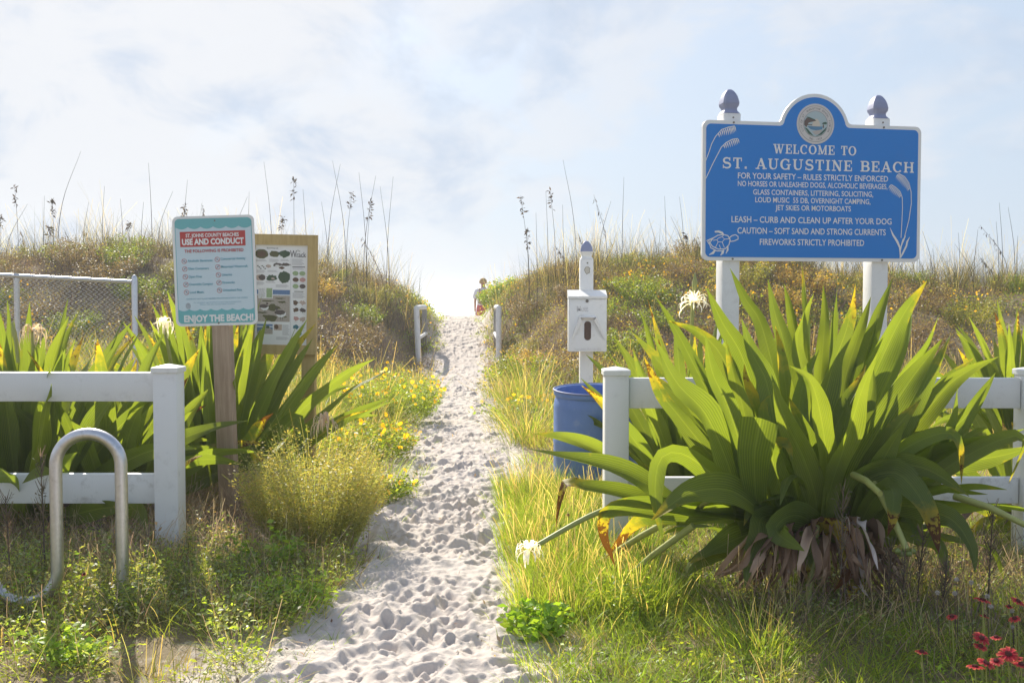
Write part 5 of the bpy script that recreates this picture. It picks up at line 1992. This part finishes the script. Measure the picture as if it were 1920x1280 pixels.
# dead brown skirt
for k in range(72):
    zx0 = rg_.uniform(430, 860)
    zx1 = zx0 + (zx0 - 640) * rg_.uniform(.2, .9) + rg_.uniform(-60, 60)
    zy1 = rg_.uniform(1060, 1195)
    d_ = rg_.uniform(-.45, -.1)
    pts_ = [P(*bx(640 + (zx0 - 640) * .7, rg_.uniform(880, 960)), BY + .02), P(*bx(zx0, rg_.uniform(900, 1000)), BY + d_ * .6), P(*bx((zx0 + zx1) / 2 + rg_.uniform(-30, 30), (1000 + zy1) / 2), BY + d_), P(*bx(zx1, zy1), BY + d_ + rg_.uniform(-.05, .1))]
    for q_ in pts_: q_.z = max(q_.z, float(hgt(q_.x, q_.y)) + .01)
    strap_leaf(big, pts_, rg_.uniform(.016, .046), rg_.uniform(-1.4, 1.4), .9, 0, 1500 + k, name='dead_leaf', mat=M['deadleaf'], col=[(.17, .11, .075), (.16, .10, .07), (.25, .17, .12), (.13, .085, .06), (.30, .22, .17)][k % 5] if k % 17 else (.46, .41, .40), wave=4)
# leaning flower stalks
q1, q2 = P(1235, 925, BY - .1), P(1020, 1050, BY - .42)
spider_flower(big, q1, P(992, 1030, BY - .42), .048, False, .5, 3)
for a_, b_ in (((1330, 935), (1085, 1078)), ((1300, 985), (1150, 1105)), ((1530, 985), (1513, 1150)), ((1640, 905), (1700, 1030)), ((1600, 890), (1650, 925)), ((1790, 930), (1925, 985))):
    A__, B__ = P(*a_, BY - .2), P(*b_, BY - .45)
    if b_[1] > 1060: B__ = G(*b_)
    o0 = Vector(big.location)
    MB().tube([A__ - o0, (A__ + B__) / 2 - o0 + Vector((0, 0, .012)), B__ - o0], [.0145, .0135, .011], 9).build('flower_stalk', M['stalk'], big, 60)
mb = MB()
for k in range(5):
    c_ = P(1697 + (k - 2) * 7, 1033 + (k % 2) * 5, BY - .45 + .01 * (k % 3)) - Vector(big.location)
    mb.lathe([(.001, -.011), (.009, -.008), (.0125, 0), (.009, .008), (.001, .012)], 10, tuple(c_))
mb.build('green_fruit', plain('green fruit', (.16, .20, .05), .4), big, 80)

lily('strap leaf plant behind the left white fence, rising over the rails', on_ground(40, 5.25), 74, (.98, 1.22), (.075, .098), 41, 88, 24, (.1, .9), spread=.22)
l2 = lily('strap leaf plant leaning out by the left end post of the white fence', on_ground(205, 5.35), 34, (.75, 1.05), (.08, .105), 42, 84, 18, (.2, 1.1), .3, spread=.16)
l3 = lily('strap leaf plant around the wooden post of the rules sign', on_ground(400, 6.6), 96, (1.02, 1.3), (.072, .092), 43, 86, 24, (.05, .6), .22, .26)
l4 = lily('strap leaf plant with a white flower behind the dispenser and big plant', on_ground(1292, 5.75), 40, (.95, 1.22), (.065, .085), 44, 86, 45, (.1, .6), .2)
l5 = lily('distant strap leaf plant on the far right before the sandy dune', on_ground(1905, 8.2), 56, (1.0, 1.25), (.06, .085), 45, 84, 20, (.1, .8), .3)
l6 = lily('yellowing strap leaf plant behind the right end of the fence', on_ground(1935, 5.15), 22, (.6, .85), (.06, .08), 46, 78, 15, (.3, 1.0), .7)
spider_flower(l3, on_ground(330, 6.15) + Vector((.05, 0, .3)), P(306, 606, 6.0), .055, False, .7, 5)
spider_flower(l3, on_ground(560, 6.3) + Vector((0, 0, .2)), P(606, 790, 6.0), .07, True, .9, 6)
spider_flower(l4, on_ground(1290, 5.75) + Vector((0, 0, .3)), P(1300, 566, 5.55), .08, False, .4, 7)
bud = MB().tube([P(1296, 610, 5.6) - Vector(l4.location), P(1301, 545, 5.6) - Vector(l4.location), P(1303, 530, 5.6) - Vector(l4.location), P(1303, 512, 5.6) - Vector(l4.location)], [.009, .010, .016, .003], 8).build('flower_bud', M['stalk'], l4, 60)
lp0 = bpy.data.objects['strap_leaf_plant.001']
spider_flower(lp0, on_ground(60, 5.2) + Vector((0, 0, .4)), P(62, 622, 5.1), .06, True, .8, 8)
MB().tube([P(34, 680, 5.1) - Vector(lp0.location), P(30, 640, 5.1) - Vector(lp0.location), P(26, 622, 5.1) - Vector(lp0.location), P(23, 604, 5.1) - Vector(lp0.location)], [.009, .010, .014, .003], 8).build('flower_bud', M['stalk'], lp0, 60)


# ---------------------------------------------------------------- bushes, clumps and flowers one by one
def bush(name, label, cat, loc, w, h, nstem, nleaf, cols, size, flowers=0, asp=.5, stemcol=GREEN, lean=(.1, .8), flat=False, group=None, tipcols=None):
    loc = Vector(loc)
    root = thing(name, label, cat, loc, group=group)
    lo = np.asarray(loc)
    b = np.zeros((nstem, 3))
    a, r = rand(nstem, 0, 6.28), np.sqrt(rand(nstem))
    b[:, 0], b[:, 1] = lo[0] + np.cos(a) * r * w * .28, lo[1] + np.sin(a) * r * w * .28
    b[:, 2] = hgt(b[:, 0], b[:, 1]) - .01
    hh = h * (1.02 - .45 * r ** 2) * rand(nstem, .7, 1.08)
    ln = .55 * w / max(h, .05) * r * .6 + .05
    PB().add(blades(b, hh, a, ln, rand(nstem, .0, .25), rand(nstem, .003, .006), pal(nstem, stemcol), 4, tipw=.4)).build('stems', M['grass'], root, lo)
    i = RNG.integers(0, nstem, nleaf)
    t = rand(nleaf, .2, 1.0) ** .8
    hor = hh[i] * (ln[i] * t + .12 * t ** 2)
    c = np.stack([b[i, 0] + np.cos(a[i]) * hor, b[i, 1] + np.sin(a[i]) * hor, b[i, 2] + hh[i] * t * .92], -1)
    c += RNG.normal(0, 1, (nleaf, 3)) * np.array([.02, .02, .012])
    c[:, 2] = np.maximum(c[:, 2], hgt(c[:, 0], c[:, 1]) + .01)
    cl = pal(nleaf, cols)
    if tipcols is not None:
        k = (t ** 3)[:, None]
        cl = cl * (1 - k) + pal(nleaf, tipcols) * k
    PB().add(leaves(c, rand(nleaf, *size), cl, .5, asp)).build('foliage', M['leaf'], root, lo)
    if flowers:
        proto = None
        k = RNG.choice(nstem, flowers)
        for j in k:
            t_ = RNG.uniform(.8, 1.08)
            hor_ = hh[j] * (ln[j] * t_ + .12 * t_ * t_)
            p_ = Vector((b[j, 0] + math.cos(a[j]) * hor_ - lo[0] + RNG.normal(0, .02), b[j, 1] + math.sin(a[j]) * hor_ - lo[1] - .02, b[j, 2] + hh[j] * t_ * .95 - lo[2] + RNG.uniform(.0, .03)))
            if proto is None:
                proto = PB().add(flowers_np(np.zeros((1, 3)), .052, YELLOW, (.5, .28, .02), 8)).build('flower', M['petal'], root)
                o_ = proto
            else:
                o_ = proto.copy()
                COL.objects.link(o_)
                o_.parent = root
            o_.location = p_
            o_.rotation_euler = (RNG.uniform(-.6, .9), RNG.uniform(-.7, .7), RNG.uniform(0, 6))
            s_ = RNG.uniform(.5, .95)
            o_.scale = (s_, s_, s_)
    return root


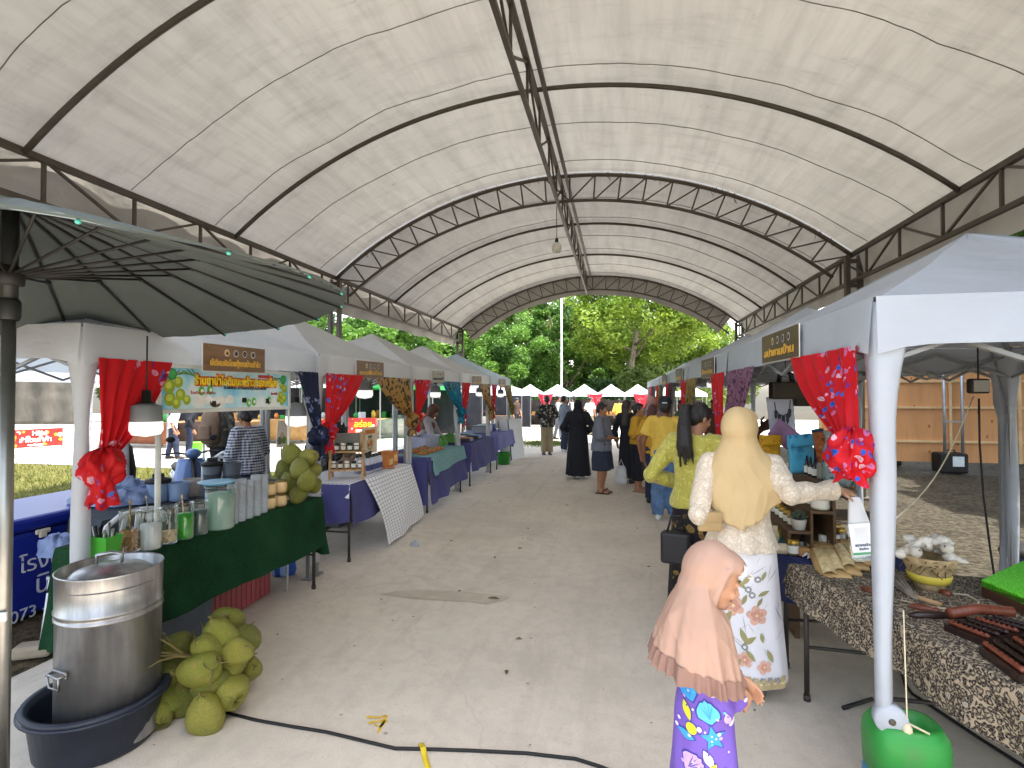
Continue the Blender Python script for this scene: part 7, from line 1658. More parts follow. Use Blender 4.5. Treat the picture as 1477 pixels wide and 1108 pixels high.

····················

Instructions for the task:
Reproduce the whole listing exactly, but not the images in it.

Response to this task:
Write part 5 of the bpy script that recreates this picture. It picks up at line 1992. This part finishes the script. Measure the picture as if it were 1920x1280 pixels.
# dead brown skirt
for k in range(72):
    zx0 = rg_.uniform(430, 860)
    zx1 = zx0 + (zx0 - 640) * rg_.uniform(.2, .9) + rg_.uniform(-60, 60)
    zy1 = rg_.uniform(1060, 1195)
    d_ = rg_.uniform(-.45, -.1)
    pts_ = [P(*bx(640 + (zx0 - 640) * .7, rg_.uniform(880, 960)), BY + .02), P(*bx(zx0, rg_.uniform(900, 1000)), BY + d_ * .6), P(*bx((zx0 + zx1) / 2 + rg_.uniform(-30, 30), (1000 + zy1) / 2), BY + d_), P(*bx(zx1, zy1), BY + d_ + rg_.uniform(-.05, .1))]
    for q_ in pts_: q_.z = max(q_.z, float(hgt(q_.x, q_.y)) + .01)
    strap_leaf(big, pts_, rg_.uniform(.016, .046), rg_.uniform(-1.4, 1.4), .9, 0, 1500 + k, name='dead_leaf', mat=M['deadleaf'], col=[(.17, .11, .075), (.16, .10, .07), (.25, .17, .12), (.13, .085, .06), (.30, .22, .17)][k % 5] if k % 17 else (.46, .41, .40), wave=4)
# leaning flower stalks
q1, q2 = P(1235, 925, BY - .1), P(1020, 1050, BY - .42)
spider_flower(big, q1, P(992, 1030, BY - .42), .048, False, .5, 3)
for a_, b_ in (((1330, 935), (1085, 1078)), ((1300, 985), (1150, 1105)), ((1530, 985), (1513, 1150)), ((1640, 905), (1700, 1030)), ((1600, 890), (1650, 925)), ((1790, 930), (1925, 985))):
    A__, B__ = P(*a_, BY - .2), P(*b_, BY - .45)
    if b_[1] > 1060: B__ = G(*b_)
    o0 = Vector(big.location)
    MB().tube([A__ - o0, (A__ + B__) / 2 - o0 + Vector((0, 0, .012)), B__ - o0], [.0145, .0135, .011], 9).build('flower_stalk', M['stalk'], big, 60)
mb = MB()
for k in range(5):
    c_ = P(1697 + (k - 2) * 7, 1033 + (k % 2) * 5, BY - .45 + .01 * (k % 3)) - Vector(big.location)
    mb.lathe([(.001, -.011), (.009, -.008), (.0125, 0), (.009, .008), (.001, .012)], 10, tuple(c_))
mb.build('green_fruit', plain('green fruit', (.16, .20, .05), .4), big, 80)

lily('strap leaf plant behind the left white fence, rising over the rails', on_ground(40, 5.25), 74, (.98, 1.22), (.075, .098), 41, 88, 24, (.1, .9), spread=.22)
l2 = lily('strap leaf plant leaning out by the left end post of the white fence', on_ground(205, 5.35), 34, (.75, 1.05), (.08, .105), 42, 84, 18, (.2, 1.1), .3, spread=.16)
l3 = lily('strap leaf plant around the wooden post of the rules sign', on_ground(400, 6.6), 96, (1.02, 1.3), (.072, .092), 43, 86, 24, (.05, .6), .22, .26)
l4 = lily('strap leaf plant with a white flower behind the dispenser and big plant', on_ground(1292, 5.75), 40, (.95, 1.22), (.065, .085), 44, 86, 45, (.1, .6), .2)
l5 = lily('distant strap leaf plant on the far right before the sandy dune', on_ground(1905, 8.2), 56, (1.0, 1.25), (.06, .085), 45, 84, 20, (.1, .8), .3)
l6 = lily('yellowing strap leaf plant behind the right end of the fence', on_ground(1935, 5.15), 22, (.6, .85), (.06, .08), 46, 78, 15, (.3, 1.0), .7)
spider_flower(l3, on_ground(330, 6.15) + Vector((.05, 0, .3)), P(306, 606, 6.0), .055, False, .7, 5)
spider_flower(l3, on_ground(560, 6.3) + Vector((0, 0, .2)), P(606, 790, 6.0), .07, True, .9, 6)
spider_flower(l4, on_ground(1290, 5.75) + Vector((0, 0, .3)), P(1300, 566, 5.55), .08, False, .4, 7)
bud = MB().tube([P(1296, 610, 5.6) - Vector(l4.location), P(1301, 545, 5.6) - Vector(l4.location), P(1303, 530, 5.6) - Vector(l4.location), P(1303, 512, 5.6) - Vector(l4.location)], [.009, .010, .016, .003], 8).build('flower_bud', M['stalk'], l4, 60)
lp0 = bpy.data.objects['strap_leaf_plant.001']
spider_flower(lp0, on_ground(60, 5.2) + Vector((0, 0, .4)), P(62, 622, 5.1), .06, True, .8, 8)
MB().tube([P(34, 680, 5.1) - Vector(lp0.location), P(30, 640, 5.1) - Vector(lp0.location), P(26, 622, 5.1) - Vector(lp0.location), P(23, 604, 5.1) - Vector(lp0.location)], [.009, .010, .014, .003], 8).build('flower_bud', M['stalk'], lp0, 60)


# ---------------------------------------------------------------- bushes, clumps and flowers one by one
def bush(name, label, cat, loc, w, h, nstem, nleaf, cols, size, flowers=0, asp=.5, stemcol=GREEN, lean=(.1, .8), flat=False, group=None, tipcols=None):
    loc = Vector(loc)
    root = thing(name, label, cat, loc, group=group)
    lo = np.asarray(loc)
    b = np.zeros((nstem, 3))
    a, r = rand(nstem, 0, 6.28), np.sqrt(rand(nstem))
    b[:, 0], b[:, 1] = lo[0] + np.cos(a) * r * w * .28, lo[1] + np.sin(a) * r * w * .28
    b[:, 2] = hgt(b[:, 0], b[:, 1]) - .01
    hh = h * (1.02 - .45 * r ** 2) * rand(nstem, .7, 1.08)
    ln = .55 * w / max(h, .05) * r * .6 + .05
    PB().add(blades(b, hh, a, ln, rand(nstem, .0, .25), rand(nstem, .003, .006), pal(nstem, stemcol), 4, tipw=.4)).build('stems', M['grass'], root, lo)
    i = RNG.integers(0, nstem, nleaf)
    t = rand(nleaf, .2, 1.0) ** .8
    hor = hh[i] * (ln[i] * t + .12 * t ** 2)
    c = np.stack([b[i, 0] + np.cos(a[i]) * hor, b[i, 1] + np.sin(a[i]) * hor, b[i, 2] + hh[i] * t * .92], -1)
    c += RNG.normal(0, 1, (nleaf, 3)) * np.array([.02, .02, .012])
    c[:, 2] = np.maximum(c[:, 2], hgt(c[:, 0], c[:, 1]) + .01)
    cl = pal(nleaf, cols)
    if tipcols is not None:
        k = (t ** 3)[:, None]
        cl = cl * (1 - k) + pal(nleaf, tipcols) * k
    PB().add(leaves(c, rand(nleaf, *size), cl, .5, asp)).build('foliage', M['leaf'], root, lo)
    if flowers:
        proto = None
        k = RNG.choice(nstem, flowers)
        for j in k:
            t_ = RNG.uniform(.8, 1.08)
            hor_ = hh[j] * (ln[j] * t_ + .12 * t_ * t_)
            p_ = Vector((b[j, 0] + math.cos(a[j]) * hor_ - lo[0] + RNG.normal(0, .02), b[j, 1] + math.sin(a[j]) * hor_ - lo[1] - .02, b[j, 2] + hh[j] * t_ * .95 - lo[2] + RNG.uniform(.0, .03)))
            if proto is None:
                proto = PB().add(flowers_np(np.zeros((1, 3)), .052, YELLOW, (.5, .28, .02), 8)).build('flower', M['petal'], root)
                o_ = proto
            else:
                o_ = proto.copy()
                COL.objects.link(o_)
                o_.parent = root
            o_.location = p_
            o_.rotation_euler = (RNG.uniform(-.6, .9), RNG.uniform(-.7, .7), RNG.uniform(0, 6))
            s_ = RNG.uniform(.5, .95)
            o_.scale = (s_, s_, s_)
    return root


Continue the Blender Python script for this scene: part 7, from line 1658. More parts follow. Use Blender 4.5. Treat the picture as 1477 pixels wide and 1108 pixels high.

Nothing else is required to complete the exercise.